Tuesday, October 10, 2006

Integrated Science Education (ISE)

Since the beginning of 2006 I am the projectmanager of a DU project called Integrated Science Education (ISE). The basis idea is to integrate (or incorporate if you like) mathematics content in science courses. It is a major problem that students in a course on Quantummechanics for example have big problems in applying the correct mathematical concepts. The preceding Calculus I course does not look forward into possible contexts in which the mathematical concepts can be applied. The other way round the Quantummechnanics course doesn't look back in order to incorporate the abstract mathematical concepts into the cognitive schemes of a student. In the didactical model we strongly stress that explicit feedback to previous mathematical concepts is needed in order to incorporate them.
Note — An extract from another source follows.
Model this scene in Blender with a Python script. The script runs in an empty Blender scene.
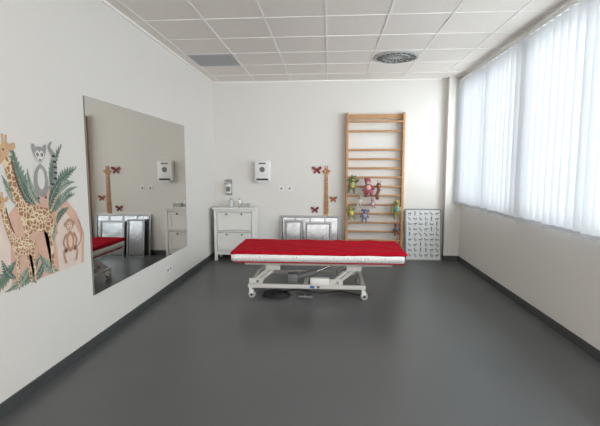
import bpy, bmesh, math, random
from mathutils import Vector, Matrix, noise
random.seed(7)
C = bpy.context
COL = C.scene.collection
WL = {}   # world location of every object

# ------------------------------------------------------------------ room metres
XL, XR, YB, YF, H = -1.98, 2.12, 7.03, -1.6, 2.96
CAM_Z = 1.49

# ------------------------------------------------------------------ materials
def srgb(r, g, b):
    def f(c):
        c /= 255.0
        return c/12.92 if c <= 0.04045 else ((c+0.055)/1.055)**2.4
    return (f(r), f(g), f(b), 1)

def mat(name, rgb, rough=0.5, metal=0.0, var=0.06, vscale=8.0, bump=0.0, bscale=60.0, spec=0.5):
    m = bpy.data.materials.new(name); m.use_nodes = True
    nt = m.node_tree; n = nt.nodes; l = nt.links
    p = n['Principled BSDF']
    p.inputs['Roughness'].default_value = rough
    p.inputs['Metallic'].default_value = metal
    p.inputs['Specular IOR Level'].default_value = spec
    tc = n.new('ShaderNodeTexCoord')
    nz = n.new('ShaderNodeTexNoise'); nz.inputs['Scale'].default_value = vscale; nz.inputs['Detail'].default_value = 4
    l.new(tc.outputs['Object'], nz.inputs['Vector'])
    mx = n.new('ShaderNodeMix'); mx.data_type = 'RGBA'
    c = srgb(*rgb)
    mx.inputs['A'].default_value = tuple(v*(1-var) for v in c[:3])+(1,)
    mx.inputs['B'].default_value = tuple(min(1, v*(1+var)) for v in c[:3])+(1,)
    l.new(nz.outputs['Fac'], mx.inputs['Factor'])
    l.new(mx.outputs['Result'], p.inputs['Base Color'])
    if bump:
        nb = n.new('ShaderNodeTexNoise'); nb.inputs['Scale'].default_value = bscale; nb.inputs['Detail'].default_value = 3
        l.new(tc.outputs['Object'], nb.inputs['Vector'])
        b = n.new('ShaderNodeBump'); b.inputs['Strength'].default_value = bump; b.inputs['Distance'].default_value = 0.01
        l.new(nb.outputs['Fac'], b.inputs['Height']); l.new(b.outputs['Normal'], p.inputs['Normal'])
    return m

M = {}
M['wall'] = mat('wall_paint', (222, 219, 214), 0.85, var=0.02, vscale=1.5, bump=0.12, bscale=90)
M['ceil'] = mat('ceiling_tile', (232, 226, 218), 0.9, var=0.09, vscale=45, bump=0.15, bscale=200)
M['tbar'] = mat('ceiling_grid', (240, 237, 232), 0.5, var=0.02)
M['floor'] = mat('grey_vinyl', (83, 85, 85), 0.34, var=0.12, vscale=1.6, spec=0.5)
M['base'] = mat('grey_vinyl_skirting', (68, 71, 72), 0.5, var=0.05)
M['pvc'] = mat('white_window_pvc', (228, 230, 232), 0.4, var=0.01)
M['white'] = mat('white_lacquer', (228, 226, 222), 0.4, var=0.02)
M['whitesteel'] = mat('white_powder_coated_steel', (206, 204, 198), 0.35, var=0.02)
M['plastic'] = mat('white_plastic', (230, 230, 228), 0.35, var=0.01)
M['dark'] = mat('dark_gap', (24, 24, 26), 0.6)
M['black'] = mat('black_rubber', (30, 30, 33), 0.55)
M['grey'] = mat('grey_plastic', (112, 114, 116), 0.5)
M['ventgrey'] = mat('grey_vent_metal', (140, 141, 140), 0.5)
M['midgrey'] = mat('light_grey_plastic', (170, 171, 171), 0.5)
M['alu'] = mat('brushed_aluminium', (150, 152, 155), 0.35, 0.6, var=0.05, vscale=30)
M['foil'] = mat('silver_sheet', (168, 171, 176), 0.24, 0.85, var=0.35, vscale=9, bump=0.35, bscale=8)
M['chrome'] = mat('chrome', (190, 192, 195), 0.15, 1.0)
M['wood'] = mat('varnished_beech', (186, 142, 100), 0.4, var=0.14, vscale=14)
M['red'] = mat('red_blanket_fabric', (180, 14, 36), 0.9, var=0.25, vscale=14, bump=0.35, bscale=140, spec=0.12)
M['redvinyl'] = mat('red_vinyl', (170, 20, 36), 0.5, var=0.05)
M['blue'] = mat('blue_plastic', (40, 80, 170), 0.4)
M['brown'] = mat('brown_ink', (110, 64, 36), 0.7)
M['poster'] = mat('poster_paper', (220, 222, 222), 0.5, var=0.02)
M['ink'] = mat('printed_dark_ink', (84, 80, 80), 0.6)
M['inkbrown'] = mat('printed_grey_ink', (160, 154, 150), 0.6)
M['liquid'] = mat('translucent_bottle_plastic', (190, 200, 202), 0.25, var=0.02)

def pattern(name, base, spot, rough=.8, scale=24, thr=.24, feature='F1', rnd=.15, below=True):
    m = mat(name, base, rough, var=0.02)
    nt = m.node_tree; n = nt.nodes; l = nt.links; p = n['Principled BSDF']
    tc = n.new('ShaderNodeTexCoord'); vo = n.new('ShaderNodeTexVoronoi'); vo.feature = feature
    vo.inputs['Scale'].default_value = scale; vo.inputs['Randomness'].default_value = rnd
    l.new(tc.outputs['Object'], vo.inputs['Vector'])
    r = n.new('ShaderNodeMath'); r.operation = 'LESS_THAN' if below else 'GREATER_THAN'; r.inputs[1].default_value = thr
    l.new(vo.outputs['Distance'], r.inputs[0])
    mx = n.new('ShaderNodeMix'); mx.data_type = 'RGBA'
    mx.inputs['A'].default_value = srgb(*base); mx.inputs['B'].default_value = srgb(*spot)
    l.new(r.outputs[0], mx.inputs['Factor']); l.new(mx.outputs['Result'], p.inputs['Base Color'])
    return m
M['dots'] = pattern('white_dotted_cotton', (240, 238, 236), (150, 50, 66), scale=26, thr=.22, rnd=.15)
M['mirror'] = mat('silvered_mirror_glass', (206, 203, 196), 0.012, 1.0, var=0.0)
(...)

It is more that just mentioning that the concept has been addressed earlier. Students should be confronted again with exercises and assignments, so they have to be actively involved in understanding and applying the relevant concept(s). The point is that transfer between the two domains is a big problemn. The project is a so-called transition project focused on integrating (abstract) math into science courses. Moreover, we are trying to include applications like Maple, Maple TA, and Simulink that can provide a natural 'bridge' between the two domains. At this moment we are close to finishing the instructional design. In two weeks the first course (Engineering for Advanced Technology) that is changed according to the principles of ISE will run at the University of Twente. Next courses will start in january 2007. Other partners in this project are the University of Amsterdam and Saxion University. The first evaluation results are expected by the end of November. Obviously, these results will determine whether the ISE model will be adopted in other curricula or even other institutions.